Tony Blair Defends the Iraq War

Former British Prime Minister Tony Blair poses for a portrait after an April television interview. Toby Melville / Reuters-Corbis

Since finishing his 10-year stint as prime minister of the United Kingdom, Tony Blair has kept busy: he’s spent time in the Middle East as envoy of the Quartet, created a foundation devoted to ecumenical understanding, lectured widely, and worked as an adviser to JPMorgan Chase. In New York to promote his new memoir, A Journey, Blair spoke with NEWSWEEK’s David A. Graham to discuss the Iraq invasion, the Middle East peace talks, and what President Obama can learn from New Labour’s travails. Excerpts:

Do Israeli Prime Minister Benjamin Netanyahu and Palestinian President Mahmoud Abbas have the domestic political capital to make peace now?

We’ve just got to find a creative away through this issue of the settlement moratorium, and then push on. If each leader can provide their people with a clear way of addressing the true on-the-ground concerns—for the Israelis, security; for the Palestinians, their daily life in occupation—there is complete support amongst the Palestinian and Israeli people for peace.

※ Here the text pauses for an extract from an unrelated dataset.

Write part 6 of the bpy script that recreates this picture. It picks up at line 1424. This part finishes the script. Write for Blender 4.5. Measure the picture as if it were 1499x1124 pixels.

Both New Labour and President Obama offered young, progressive governments after conservative reigns. What’s your advice for the Obama administration?

We had exactly the same problem: you come in with a vast wave of expectations. These expectations can never be met. In the end I had to be clear about what I wanted to achieve, go for it, and recognize that you were going to make a lot of enemies along the way.

What do you think of Prime Minister David Cameron’s government so far?

I mean, I’m Labour, he’s Conservative; I’m never going to be an objective observer. [But] it won’t be government that will lead us out of this; it will be private enterprise.

You say Labour can’t return to big-government policies. So how should it distinguish itself from the Tories?

I’m still a passionate advocate of Third Way politics. Parts of those things, the Conservatives might like. But progressive politicians have got to be on the cutting edge of policy if they want to win.

With the economic crisis, did former Prime Minister Gordon Brown’s government ever stand a chance?

Yeah, it did have a chance. At the beginning, Gordon took absolutely the right way through it with what he did in relation to the banks. But then he tended to buy the view that the market had failed the states. I think that isn’t correct, and it’s not the right policy.

You’ve defended the invasion of Iraq on humanitarian grounds, but did it achieve your other goal: stopping terrorists from getting nukes?

That’s a good question. It depends how it turns out, is the honest truth. The security challenge, I’m afraid, is very much still with us. The extremist problem has very deep roots, and it will take a generation to knock it out.

You write that you had to ignore public opinion and do what was right. How do you ensure you’re correct?

The answer is that you can’t. You’ve just go to do what you instinctively feel to be the right thing. Whether it is or not, the political decision would have been contrary to what I thought I had to do.

You lament the decline of the transatlantic relationship but don’t take any responsibility for the damage that the Iraq War did to public attitudes about it. Don’t you bear some of the blame?

I wonder about that, actually. No, the actual underlying problem is a feeling—in a world in which power is shifting east—that maybe the relationship doesn’t matter any more. My answer is that it matters even more. If America is going to be dealing with China, India, Brazil, Indonesia, these emerging—or emerged—powers that are going to change the way we look at politics, it’s even more important that the Europeans and the Americans stick together.